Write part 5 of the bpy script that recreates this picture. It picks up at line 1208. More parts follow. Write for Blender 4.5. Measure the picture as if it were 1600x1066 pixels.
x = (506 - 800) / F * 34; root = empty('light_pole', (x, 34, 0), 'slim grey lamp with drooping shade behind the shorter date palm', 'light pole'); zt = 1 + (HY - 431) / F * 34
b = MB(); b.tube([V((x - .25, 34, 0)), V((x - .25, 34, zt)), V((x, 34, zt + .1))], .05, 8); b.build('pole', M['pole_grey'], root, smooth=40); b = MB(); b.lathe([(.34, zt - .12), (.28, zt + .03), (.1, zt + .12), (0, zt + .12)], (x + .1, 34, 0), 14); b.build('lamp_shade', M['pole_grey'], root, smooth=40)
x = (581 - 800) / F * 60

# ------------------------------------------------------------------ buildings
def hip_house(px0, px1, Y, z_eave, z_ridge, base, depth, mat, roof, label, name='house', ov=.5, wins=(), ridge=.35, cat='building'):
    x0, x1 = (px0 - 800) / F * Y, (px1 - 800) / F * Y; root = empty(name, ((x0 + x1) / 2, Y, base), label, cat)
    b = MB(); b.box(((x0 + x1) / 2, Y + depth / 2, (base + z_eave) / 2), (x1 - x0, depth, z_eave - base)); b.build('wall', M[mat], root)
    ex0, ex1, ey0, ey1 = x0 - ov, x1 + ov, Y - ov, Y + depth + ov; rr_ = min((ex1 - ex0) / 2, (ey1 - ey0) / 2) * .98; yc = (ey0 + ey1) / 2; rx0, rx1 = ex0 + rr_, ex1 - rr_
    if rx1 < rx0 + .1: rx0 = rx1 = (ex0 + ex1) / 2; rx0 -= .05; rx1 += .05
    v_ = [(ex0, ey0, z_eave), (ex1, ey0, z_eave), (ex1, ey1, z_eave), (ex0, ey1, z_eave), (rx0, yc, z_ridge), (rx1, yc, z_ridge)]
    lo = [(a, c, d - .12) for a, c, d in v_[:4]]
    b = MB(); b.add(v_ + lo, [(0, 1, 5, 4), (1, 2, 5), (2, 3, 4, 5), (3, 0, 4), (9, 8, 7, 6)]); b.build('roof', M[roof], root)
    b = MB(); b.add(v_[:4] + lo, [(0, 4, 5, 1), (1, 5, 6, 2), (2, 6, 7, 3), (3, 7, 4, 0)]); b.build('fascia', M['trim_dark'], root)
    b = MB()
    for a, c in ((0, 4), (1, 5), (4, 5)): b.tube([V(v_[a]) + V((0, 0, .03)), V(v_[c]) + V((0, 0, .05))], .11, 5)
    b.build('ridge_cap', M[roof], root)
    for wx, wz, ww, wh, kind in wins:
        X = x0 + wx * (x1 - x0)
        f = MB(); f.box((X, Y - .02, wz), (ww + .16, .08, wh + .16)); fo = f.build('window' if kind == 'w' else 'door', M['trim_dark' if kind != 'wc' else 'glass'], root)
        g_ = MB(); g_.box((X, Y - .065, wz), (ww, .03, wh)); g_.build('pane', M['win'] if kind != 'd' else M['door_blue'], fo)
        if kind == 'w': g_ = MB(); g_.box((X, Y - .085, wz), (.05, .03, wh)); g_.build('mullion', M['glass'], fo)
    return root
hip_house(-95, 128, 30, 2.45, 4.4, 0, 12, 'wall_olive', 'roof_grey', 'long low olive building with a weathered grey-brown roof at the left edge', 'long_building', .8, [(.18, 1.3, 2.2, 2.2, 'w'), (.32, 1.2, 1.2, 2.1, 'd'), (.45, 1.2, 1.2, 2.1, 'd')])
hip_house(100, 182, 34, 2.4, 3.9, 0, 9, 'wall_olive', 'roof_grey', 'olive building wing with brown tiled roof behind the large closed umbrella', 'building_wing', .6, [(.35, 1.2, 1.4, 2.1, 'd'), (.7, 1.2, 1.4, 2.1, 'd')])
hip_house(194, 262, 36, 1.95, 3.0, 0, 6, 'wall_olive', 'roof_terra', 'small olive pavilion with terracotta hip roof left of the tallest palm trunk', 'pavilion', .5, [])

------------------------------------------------

Copy out each line exactly as written.

EXERCISE RESULT
Write part 5 of the bpy script that recreates this picture. It picks up at line 1208. More parts follow. Write for Blender 4.5. Measure the picture as if it were 1600x1066 pixels.
x = (506 - 800) / F * 34; root = empty('light_pole', (x, 34, 0), 'slim grey lamp with drooping shade behind the shorter date palm', 'light pole'); zt = 1 + (HY - 431) / F * 34
b = MB(); b.tube([V((x - .25, 34, 0)), V((x - .25, 34, zt)), V((x, 34, zt + .1))], .05, 8); b.build('pole', M['pole_grey'], root, smooth=40); b = MB(); b.lathe([(.34, zt - .12), (.28, zt + .03), (.1, zt + .12), (0, zt + .12)], (x + .1, 34, 0), 14); b.build('lamp_shade', M['pole_grey'], root, smooth=40)
x = (581 - 800) / F * 60

# ------------------------------------------------------------------ buildings
def hip_house(px0, px1, Y, z_eave, z_ridge, base, depth, mat, roof, label, name='house', ov=.5, wins=(), ridge=.35, cat='building'):
    x0, x1 = (px0 - 800) / F * Y, (px1 - 800) / F * Y; root = empty(name, ((x0 + x1) / 2, Y, base), label, cat)
    b = MB(); b.box(((x0 + x1) / 2, Y + depth / 2, (base + z_eave) / 2), (x1 - x0, depth, z_eave - base)); b.build('wall', M[mat], root)
    ex0, ex1, ey0, ey1 = x0 - ov, x1 + ov, Y - ov, Y + depth + ov; rr_ = min((ex1 - ex0) / 2, (ey1 - ey0) / 2) * .98; yc = (ey0 + ey1) / 2; rx0, rx1 = ex0 + rr_, ex1 - rr_
    if rx1 < rx0 + .1: rx0 = rx1 = (ex0 + ex1) / 2; rx0 -= .05; rx1 += .05
    v_ = [(ex0, ey0, z_eave), (ex1, ey0, z_eave), (ex1, ey1, z_eave), (ex0, ey1, z_eave), (rx0, yc, z_ridge), (rx1, yc, z_ridge)]
    lo = [(a, c, d - .12) for a, c, d in v_[:4]]
    b = MB(); b.add(v_ + lo, [(0, 1, 5, 4), (1, 2, 5), (2, 3, 4, 5), (3, 0, 4), (9, 8, 7, 6)]); b.build('roof', M[roof], root)
    b = MB(); b.add(v_[:4] + lo, [(0, 4, 5, 1), (1, 5, 6, 2), (2, 6, 7, 3), (3, 7, 4, 0)]); b.build('fascia', M['trim_dark'], root)
    b = MB()
    for a, c in ((0, 4), (1, 5), (4, 5)): b.tube([V(v_[a]) + V((0, 0, .03)), V(v_[c]) + V((0, 0, .05))], .11, 5)
    b.build('ridge_cap', M[roof], root)
    for wx, wz, ww, wh, kind in wins:
        X = x0 + wx * (x1 - x0)
        f = MB(); f.box((X, Y - .02, wz), (ww + .16, .08, wh + .16)); fo = f.build('window' if kind == 'w' else 'door', M['trim_dark' if kind != 'wc' else 'glass'], root)
        g_ = MB(); g_.box((X, Y - .065, wz), (ww, .03, wh)); g_.build('pane', M['win'] if kind != 'd' else M['door_blue'], fo)
        if kind == 'w': g_ = MB(); g_.box((X, Y - .085, wz), (.05, .03, wh)); g_.build('mullion', M['glass'], fo)
    return root
hip_house(-95, 128, 30, 2.45, 4.4, 0, 12, 'wall_olive', 'roof_grey', 'long low olive building with a weathered grey-brown roof at the left edge', 'long_building', .8, [(.18, 1.3, 2.2, 2.2, 'w'), (.32, 1.2, 1.2, 2.1, 'd'), (.45, 1.2, 1.2, 2.1, 'd')])
hip_house(100, 182, 34, 2.4, 3.9, 0, 9, 'wall_olive', 'roof_grey', 'olive building wing with brown tiled roof behind the large closed umbrella', 'building_wing', .6, [(.35, 1.2, 1.4, 2.1, 'd'), (.7, 1.2, 1.4, 2.1, 'd')])
hip_house(194, 262, 36, 1.95, 3.0, 0, 6, 'wall_olive', 'roof_terra', 'small olive pavilion with terracotta hip roof left of the tallest palm trunk', 'pavilion', .5, [])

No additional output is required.